Donc, on renégocie...
– Soyons sérieux. Il n’est pas raisonnable d’imaginer qu’un "non" français signifierait la fin de l’histoire. L’Europe ne peut pas se passer de la France qui est le deuxième contributeur au budget européen, après l’Allemagne. Six pays contribuent davantage qu’ils ne reçoivent : l’Allemagne, la France, l’Autriche, la Suède, les Pays-Bas et la Grande-Bretagne, sauf que cette dernière, après, récupère son chèque. Arrêtons de jouer avec les peurs et d’agiter le spectre de l’arrêt de l’Europe. On renégociera un traité institutionnel qui doit comporter une cinquantaine d’articles au maximum. Avec le principe de subsidiarité, la séparation de l’exécutif et du législatif, qui n’existe toujours pas dans ce traité, et le renforcement des pouvoirs du Parlement européen.

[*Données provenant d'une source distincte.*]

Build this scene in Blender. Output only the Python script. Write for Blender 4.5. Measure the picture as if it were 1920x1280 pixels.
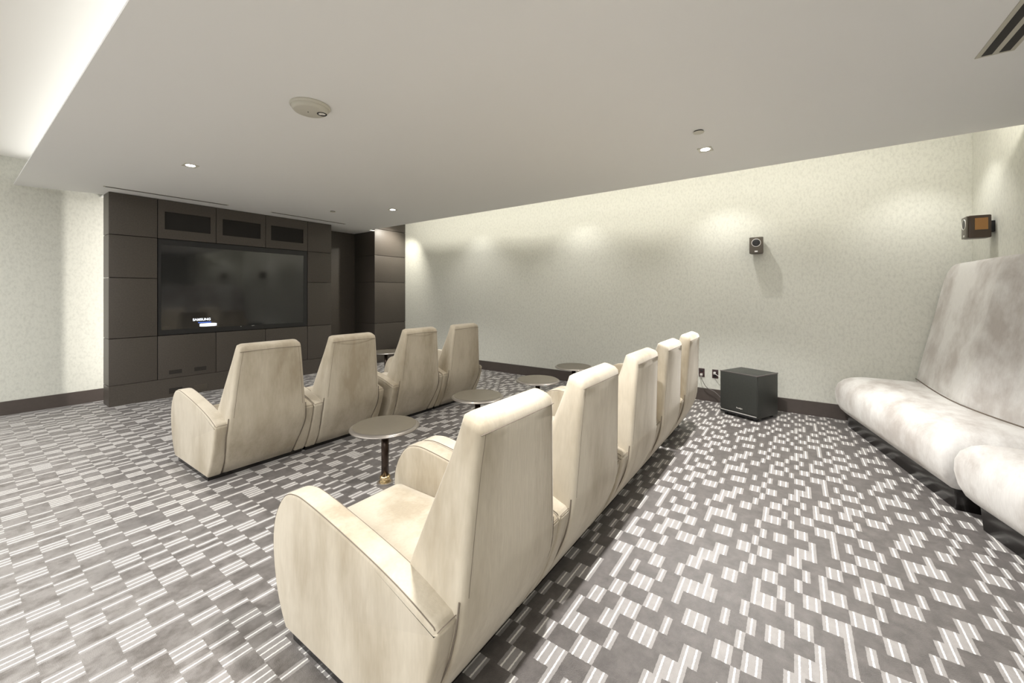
import bpy, bmesh, math, random
from mathutils import Vector, Matrix
random.seed(7)
for _o in list(bpy.data.objects): bpy.data.objects.remove(_o)
SC = bpy.context.scene
COL = SC.collection
PI = math.pi
# ------------------------------------------------------------------ camera
cam_d = bpy.data.cameras.new('camera'); cam = bpy.data.objects.new('camera', cam_d); COL.objects.link(cam)
cam.location = (0, 0, 1.45)
YAW = math.atan2(1489-960, 750)
cam.rotation_euler = (PI/2, 0, -(PI/2 - YAW))
cam_d.sensor_width = 36; cam_d.lens = 36*750/1920
cam_d.shift_y = -(640-551)/1920
cam_d.clip_start = .05
SC.camera = cam
# ------------------------------------------------------------------ world, exposure
w = bpy.data.worlds.new('world'); SC.world = w; w.use_nodes = True
w.node_tree.nodes['Background'].inputs[0].default_value = (1, .96, .9, 1)
w.node_tree.nodes['Background'].inputs[1].default_value = .3
vs = SC.view_settings
vs.view_transform = 'Standard'; vs.look = 'None'; vs.gamma = 1; vs.use_curve_mapping = False
vs.exposure = 0.25
# ------------------------------------------------------------------ large lights
def lamp(name, kind, loc, rot, energy, color=(1, .94, .85), size=None, size_y=None, spot=None, blend=.5, spread=None, radius=.04):
    d = bpy.data.lights.new(name, kind); o = bpy.data.objects.new(name, d); COL.objects.link(o)
    o.location = loc; o.rotation_euler = rot; d.energy = energy; d.color = color
    if kind == 'AREA':
        d.shape = 'RECTANGLE'; d.size = size; d.size_y = size_y or size
        if spread: d.spread = spread
    else: d.shadow_soft_size = radius
    if kind == 'SPOT': d.spot_size = spot; d.spot_blend = blend
    return o
# linear lamp strips lying in the coves on top of the dropped ceiling (left cove and right wall slot)
lamp('cove_strip_light', 'AREA', (.66, 1.5, 2.86), (0, PI*.86, 0), 15, (1, .99, .96), .12, 12)
lamp('slot_strip_light', 'AREA', (4.66, 2.9, 2.90), (0, -PI*.53, 0), 46, (1, .96, .86), .1, 8.4)
# added unseen fill lights overhead, left of and behind the camera
lamp('fill_light', 'AREA', (-2.4, 3.0, 3.05), (0, 0, 0), 400, (1, 1, .99), 2.6, 7.5)
lamp('fill_light', 'AREA', (-2.0, -2.0, 3.05), (0, 0, 0), 25, (1, .96, .9), 2.5, 1.2)
# wall washers in the slot beside the right wall
for y, e in ((-1.05, 30), (.72, 36), (2.8, 30), (4.95, 30)  ):
    lamp('slot_spot_light', 'SPOT', (5.43, y, 3.06), (0, math.radians(-3), 0), e, (1, .98, .95), spot=math.radians(98), blend=.85, radius=.025)
lamp('slot_spot_light', 'SPOT', (5.48, 6.58, 3.05), (math.radians(28), 0, 0), 120, (1, .96, .86), spot=math.radians(100), blend=.85, radius=.025)
# lamp tube behind the free edge of the media wall
lamp('edge_light', 'AREA', (1.47, 7.28, 1.40), (0, PI/2, math.radians(-35)), 10, (1, .95, .88), 2.6, .03)

# ------------------------------------------------------------------ node helpers
def mat(name):
    m = bpy.data.materials.new(name); m.use_nodes = True
    nt = m.node_tree; b = nt.nodes['Principled BSDF']
    return m, nt, b
def N(nt, t, **kw):
    n = nt.nodes.new(t)
    for k, v in kw.items():
        if k == 'op': n.operation = v
        else: setattr(n, k, v)
    return n
def L(nt, a, b): nt.links.new(a, b)
def math_n(nt, op, a, b=None, c=None):
    n = N(nt, 'ShaderNodeMath', op=op)
    for i, v in enumerate((a, b, c)):
        if v is None: continue
        if isinstance(v, (int, float)): n.inputs[i].default_value = v
        else: L(nt, v, n.inputs[i])
    return n.outputs[0]
def simple(name, col, rough=.5, metal=0, noise=0, nscale=20, bump=0, bscale=200, spec=.5, emit=None, es=1, stretch=None):
    m, nt, b = mat(name)
    b.inputs['Roughness'].default_value = rough; b.inputs['Metallic'].default_value = metal
    b.inputs['Specular IOR Level'].default_value = spec
    tc = N(nt, 'ShaderNodeTexCoord'); src = tc.outputs['Object']
    if stretch:
        mp = N(nt, 'ShaderNodeMapping'); mp.inputs['Scale'].default_value = stretch; L(nt, src, mp.inputs[0]); src = mp.outputs[0]
    nz = N(nt, 'ShaderNodeTexNoise'); nz.inputs['Scale'].default_value = nscale; nz.inputs['Detail'].default_value = 6
    L(nt, src, nz.inputs[0])
    cr = N(nt, 'ShaderNodeValToRGB')
    cr.color_ramp.elements[0].position = .3; cr.color_ramp.elements[1].position = .7
    cr.color_ramp.elements[0].color = (*[c*(1-noise) for c in col], 1)
    cr.color_ramp.elements[1].color = (*[min(1, c*(1+noise)) for c in col], 1)
    L(nt, nz.outputs[0], cr.inputs[0]); L(nt, cr.outputs[0], b.inputs['Base Color'])
    if bump:
        n2 = N(nt, 'ShaderNodeTexNoise'); n2.inputs['Scale'].default_value = bscale; n2.inputs['Detail'].default_value = 4
        L(nt, src, n2.inputs[0])
        bp = N(nt, 'ShaderNodeBump'); bp.inputs['Strength'].default_value = bump; bp.inputs['Distance'].default_value = .004
        L(nt, n2.outputs[0], bp.inputs['Height']); L(nt, bp.outputs[0], b.inputs['Normal'])
    if emit:
        b.inputs['Emission Color'].default_value = (*emit, 1); b.inputs['Emission Strength'].default_value = es
    return m
def velvet(name, col, dark, scale=3.0, streak=(1, 1, .35), rough=.85):
    # brushed nap: large soft patches plus fine streaks
    m, nt, b = mat(name)
    tc = N(nt, 'ShaderNodeTexCoord'); oi = N(nt, 'ShaderNodeObjectInfo')
    add = N(nt, 'ShaderNodeVectorMath', op='ADD'); L(nt, tc.outputs['Object'], add.inputs[0])
    sc = N(nt, 'ShaderNodeVectorMath', op='SCALE'); L(nt, oi.outputs['Location'], sc.inputs[0]); sc.inputs['Scale'].default_value = 2.37
    L(nt, sc.outputs[0], add.inputs[1])
    mp = N(nt, 'ShaderNodeMapping'); mp.inputs['Scale'].default_value = streak; L(nt, add.outputs[0], mp.inputs[0])
    n1 = N(nt, 'ShaderNodeTexNoise'); n1.inputs['Scale'].default_value = scale; n1.inputs['Detail'].default_value = 5; n1.inputs['Roughness'].default_value = .62
    L(nt, mp.outputs[0], n1.inputs[0])
    cr = N(nt, 'ShaderNodeValToRGB'); cr.color_ramp.elements[0].position = .36; cr.color_ramp.elements[1].position = .58
    cr.color_ramp.elements[0].color = (*dark, 1); cr.color_ramp.elements[1].color = (*col, 1)
    L(nt, n1.outputs[0], cr.inputs[0])
    mp2 = N(nt, 'ShaderNodeMapping'); mp2.inputs['Scale'].default_value = (60, 60, 9); L(nt, add.outputs[0], mp2.inputs[0])
    n2 = N(nt, 'ShaderNodeTexNoise'); n2.inputs['Scale'].default_value = 1.5; n2.inputs['Detail'].default_value = 3; L(nt, mp2.outputs[0], n2.inputs[0])
    mx = N(nt, 'ShaderNodeMixRGB', blend_type='MULTIPLY'); mx.inputs[0].default_value = .16
    L(nt, cr.outputs[0], mx.inputs[1]); L(nt, n2.outputs[0], mx.inputs[2])
    L(nt, mx.outputs[0], b.inputs['Base Color'])
    b.inputs['Roughness'].default_value = rough; b.inputs['Specular IOR Level'].default_value = .15
    b.inputs['Sheen Weight'].default_value = .35; b.inputs['Sheen Roughness'].default_value = .45
    b.inputs['Sheen Tint'].default_value = (1, .97, .92, 1)
    bp = N(nt, 'ShaderNodeBump'); bp.inputs['Strength'].default_value = .25; bp.inputs['Distance'].default_value = .004
    L(nt, n2.outputs[0], bp.inputs['Height']); L(nt, bp.outputs[0], b.inputs['Normal'])
    return m
M = {}
M['velvet'] = velvet('cream_velvet', (.575, .515, .415), (.40, .34, .25))
M['velvet_grey'] = velvet('silver_velvet', (.80, .785, .765), (.52, .48, .45), scale=2.4, streak=(1, 1.6, .8))
M['seam'] = simple('seam_and_crease_shade', (.17, .14, .11), .9)
M['plinth'] = simple('black_plinth', (.012, .010, .009), .25)
M['ceiling'] = simple('ceiling_paint', (.84, .84, .825), .85, spec=.2)
M['upper_ceiling'] = simple('upper_ceiling_paint', (.85, .84, .80), .85, spec=.2)
M['panel'] = simple('brown_panel', (.075, .064, .054), .42, noise=.12, nscale=60, bump=.06, bscale=300, spec=.45)
M['panel_dark'] = simple('panel_gap', (.012, .010, .009), .6)
M['grille'] = simple('speaker_cloth', (.018, .016, .014), .9)
M['base_brown'] = simple('baseboard_brown', (.075, .06, .053), .38, noise=.05, spec=.5)
M['table_top'] = simple('table_laminate', (.135, .118, .09), .36, noise=.03)
M['steel'] = simple('satin_steel', (.36, .33, .30), .33, metal=.8)
M['bronze'] = simple('dark_bronze', (.055, .036, .026), .25, metal=.6)
M['brass'] = simple('brass', (.75, .58, .32), .22, metal=1)
M['black_gloss'] = simple('screen_glass', (.012, .012, .013), .07, spec=.9)
M['black'] = simple('black_plastic', (.016, .016, .017), .4)
M['sub_black'] = simple('black_vinyl', (.035, .037, .033), .45, noise=.1, nscale=50, bump=.05)
M['sub_edge'] = simple('bevel_edge', (.10, .085, .085), .3)
M['white_plastic'] = simple('white_plastic', (.60, .58, .50), .4)
M['vent_metal'] = simple('vent_metal', (.50, .48, .40), .5)
M['white_glow'] = simple('lamp_lens', (1, 1, 1), .4, emit=(1, .97, .93), es=14)
M['logo'] = simple('logo_glow', (.9, .95, 1), .4, emit=(.85, .92, 1), es=1.1)
M['logo_blue'] = simple('logo_blue', (.05, .12, .5), .4, emit=(.10, .2, .7), es=.6)
M['silver'] = simple('silver_badge', (.8, .78, .75), .3, metal=.4)
M['speaker_brown'] = simple('speaker_brown', (.055, .035, .022), .3, spec=.6)
M['speaker_grey'] = simple('speaker_grey', (.10, .085, .065), .35)
M['sticker'] = simple('amber_sticker', (.36, .18, .055), .5)
M['outlet'] = simple('outlet_brown', (.045, .022, .022), .4)
M['cable'] = simple('grey_cable', (.16, .15, .14), .5)
M['lens'] = simple('lens_white', (.85, .83, .78), .15)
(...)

Reconnaissez-vous qu’il y a des avancées sociales dans le traité constitutionnel par rapport au traité de Nice ?
– Cette Constitution n’est pas plus sociale que le traité de Nice. Il suffit de voir la satisfaction du patronat qui se targue d’avoir fait ajouter "hautement compétitive" au concept d’"économie sociale de marché". Ce qui, explique-t-il, préserve des potentialités de flexibilisation du travail. Le patronat se vante aussi qu’il n’y ait pas d’harmonisation sociale ni d’harmonisation fiscale possible à l’échelle européenne. Cette Constitution pose comme principe d’organisation économique la concurrence libre et non faussée. La concurrence ne me gêne pas. Ce qui me gêne, c’est la précision "libre et non faussée". Car ce sont sur ces quelques mots que s’appuie la Commission depuis dix ans déjà pour combattre nos services publics qu’elle appelle d’ailleurs des monopoles publics et pour condamner l’action publique. Or sans action publique, le social n’existe pas. Dans ces conditions, je dis que ce traité n’est pas libéral ; il est ultralibéral. Il interdit des choses que les Etats-Unis, pays libéral, ne s’interdisent pas.

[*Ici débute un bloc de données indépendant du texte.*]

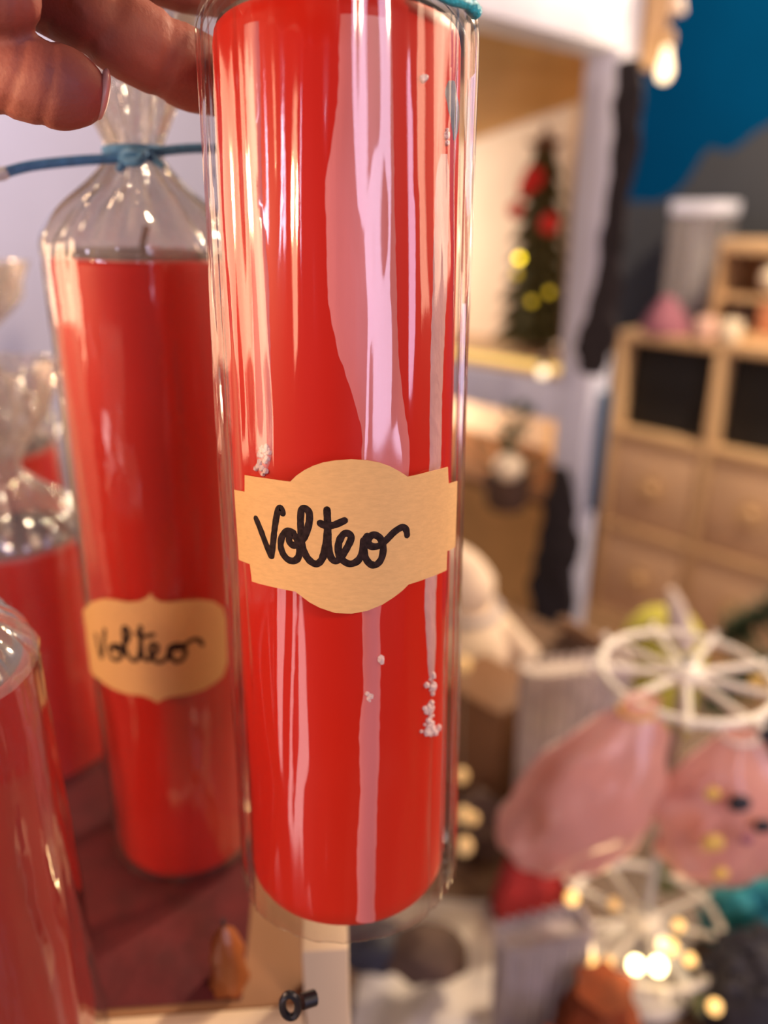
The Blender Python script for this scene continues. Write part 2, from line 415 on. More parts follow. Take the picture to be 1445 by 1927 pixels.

Qu’est-ce qui vous gêne le plus dans ce traité ?
– Transport, assurance, énergie, services, temps de travail... L’Europe, dont on pensait qu’elle pouvait être le niveau pertinent de la résistance aux dégâts sociaux du libéralisme est devenue en fait l’outil d’une libéralisation forcée. Voilà des années que ce mouvement est en marche et il va s’accélérer, avec ou sans traité. Mais si l’on vote ce traité, on s’interdit de se donner les moyens de lutter pour la préservation de l’emploi, des niveaux de salaires, des conditions de vie des salariés.

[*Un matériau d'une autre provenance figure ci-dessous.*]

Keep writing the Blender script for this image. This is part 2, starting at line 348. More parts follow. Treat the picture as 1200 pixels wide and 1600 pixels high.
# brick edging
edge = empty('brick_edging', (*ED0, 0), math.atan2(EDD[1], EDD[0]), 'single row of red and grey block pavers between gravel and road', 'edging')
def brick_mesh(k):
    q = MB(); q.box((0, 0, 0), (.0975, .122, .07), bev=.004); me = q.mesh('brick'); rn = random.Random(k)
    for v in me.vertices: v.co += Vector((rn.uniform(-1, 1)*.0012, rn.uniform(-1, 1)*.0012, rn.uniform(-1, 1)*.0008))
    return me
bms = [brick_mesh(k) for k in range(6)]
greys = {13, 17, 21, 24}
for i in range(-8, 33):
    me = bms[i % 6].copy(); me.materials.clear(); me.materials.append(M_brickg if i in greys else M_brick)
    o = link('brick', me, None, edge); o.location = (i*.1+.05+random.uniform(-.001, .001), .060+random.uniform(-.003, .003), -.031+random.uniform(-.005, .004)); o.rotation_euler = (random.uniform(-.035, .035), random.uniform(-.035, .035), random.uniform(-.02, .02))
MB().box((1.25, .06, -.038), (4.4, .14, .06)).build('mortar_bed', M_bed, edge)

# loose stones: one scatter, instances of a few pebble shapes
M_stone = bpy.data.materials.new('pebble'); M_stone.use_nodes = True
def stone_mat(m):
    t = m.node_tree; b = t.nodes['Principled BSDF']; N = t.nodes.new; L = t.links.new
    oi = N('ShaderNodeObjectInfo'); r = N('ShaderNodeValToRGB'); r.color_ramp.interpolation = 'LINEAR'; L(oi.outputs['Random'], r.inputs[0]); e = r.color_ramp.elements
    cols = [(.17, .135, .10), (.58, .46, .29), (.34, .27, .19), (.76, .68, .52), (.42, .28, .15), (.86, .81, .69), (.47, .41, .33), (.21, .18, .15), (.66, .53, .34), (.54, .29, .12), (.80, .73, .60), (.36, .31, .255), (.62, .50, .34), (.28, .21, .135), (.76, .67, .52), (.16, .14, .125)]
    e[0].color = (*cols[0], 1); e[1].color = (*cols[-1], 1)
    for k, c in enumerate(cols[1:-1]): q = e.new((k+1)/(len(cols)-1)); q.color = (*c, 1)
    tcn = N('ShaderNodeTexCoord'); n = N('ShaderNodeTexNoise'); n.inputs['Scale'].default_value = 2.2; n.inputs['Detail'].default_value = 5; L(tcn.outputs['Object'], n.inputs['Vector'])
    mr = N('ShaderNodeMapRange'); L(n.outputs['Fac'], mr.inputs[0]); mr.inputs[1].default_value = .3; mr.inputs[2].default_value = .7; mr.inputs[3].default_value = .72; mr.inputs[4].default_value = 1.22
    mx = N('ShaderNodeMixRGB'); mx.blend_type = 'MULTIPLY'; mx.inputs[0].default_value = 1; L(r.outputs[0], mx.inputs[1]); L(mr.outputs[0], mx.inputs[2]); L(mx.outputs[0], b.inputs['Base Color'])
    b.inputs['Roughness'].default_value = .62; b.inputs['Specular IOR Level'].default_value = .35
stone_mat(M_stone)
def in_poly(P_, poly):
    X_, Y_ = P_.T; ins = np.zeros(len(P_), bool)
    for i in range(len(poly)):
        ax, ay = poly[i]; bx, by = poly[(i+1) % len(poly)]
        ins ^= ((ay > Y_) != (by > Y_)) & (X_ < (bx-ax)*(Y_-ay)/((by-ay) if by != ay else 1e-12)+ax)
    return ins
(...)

Les peurs des Français sur l’Europe ne s’expliquent-ils pas par un élargissement trop rapide ?
– L’élargissement a été mené dans des conditions de totale irresponsabilité. François Mitterrand avait plaidé pour que l’on fasse d’abord l’approfondissement politique. Il n’a pas été écouté. Aujourd’hui, l’Europe politique, c’est fini. L’Europe se résume à une zone de libre-échange qui fait le bonheur des actionnaires mais pas celui des salariés. Comment freiner le désastre qui s’annonce ? La seule façon est de trouver beaucoup d’argent pour investir dans les nouveaux pays, comme on l’a fait en Espagne, où l’aide de l’Europe a représenté jusqu’à 1 % du PIB. Comme il n’y a pas d’argent chez les contributeurs, il faudrait pouvoir faire du déficit budgétaire au niveau fédéral. Or la Constitution l’interdit ! A défaut de déficit, si le mot choque les oreilles libérales, on pourrait avoir un impôt de construction européenne ou de reconstruction. C’est aussi interdit ! Existe-t-il une seule entité politique au monde qui s’interdise constitutionnellement de faire du déficit ou de lever l’impôt ? L’Union européenne n’a pas un euro de déficit. La dette aux Etats-Unis atteint 250 % du PIB. Elle était de 140 % quand la crise de 1929 a éclaté. Par moments, j’ai l’impression que les libéraux de ce continent ont une revanche à prendre sur un siècle et demi de progrès social. Incapable de financer l’élargissement, l’Europe encourage les nouveaux pays à pratiquer le dumping social et fiscal, alors qu’il faudrait pouvoir harmoniser la fiscalité et mettre des normes sociales européennes. Voilà ce que j’ai contre ce traité constitutionnel.
Cela ne pose-t-il pas un problème au socialiste que vous êtes d’opposer les travailleurs polonais, roumains et autres aux travailleurs français ?
– Il est vrai que si on laissait crever les travailleurs de l’Est en silence, Paris dormirait plus tranquille ! La meilleure solution est de cacher la misère pour que l’on ne la voie pas. On lâche la misère de l’Europe de l’Est contre nos travailleurs les plus démunis. Les dirigeants sont des irresponsables. Ils font l’élargissement sans un sou, sans harmonisation, sans aucune précaution. Notre principal souci aujourd’hui est d’éviter que nos chauffeurs se battent avec les Polonais sur les parkings de stationnement des camions parce que les travailleurs d’Europe de l’Est vivent dans des camping-cars, comme cela ils ne sont pas domiciliés. Ils gagnent 8 euros de l’heure. C’est scandaleux.
Jean-Pierre Raffarin prédit une crise économique si le "non" l’emporte. Que répondez-vous ?
– Quelle que soit l’issue du référendum, je pense que nous allons vers une grave crise sociale en France. La chute de la croissance, la baisse du pouvoir d’achat, le chômage élevé, tous les indicateurs sont dans le rouge. Mais ils ont été étouffés pendant la campagne, pour ne pas troubler le vote.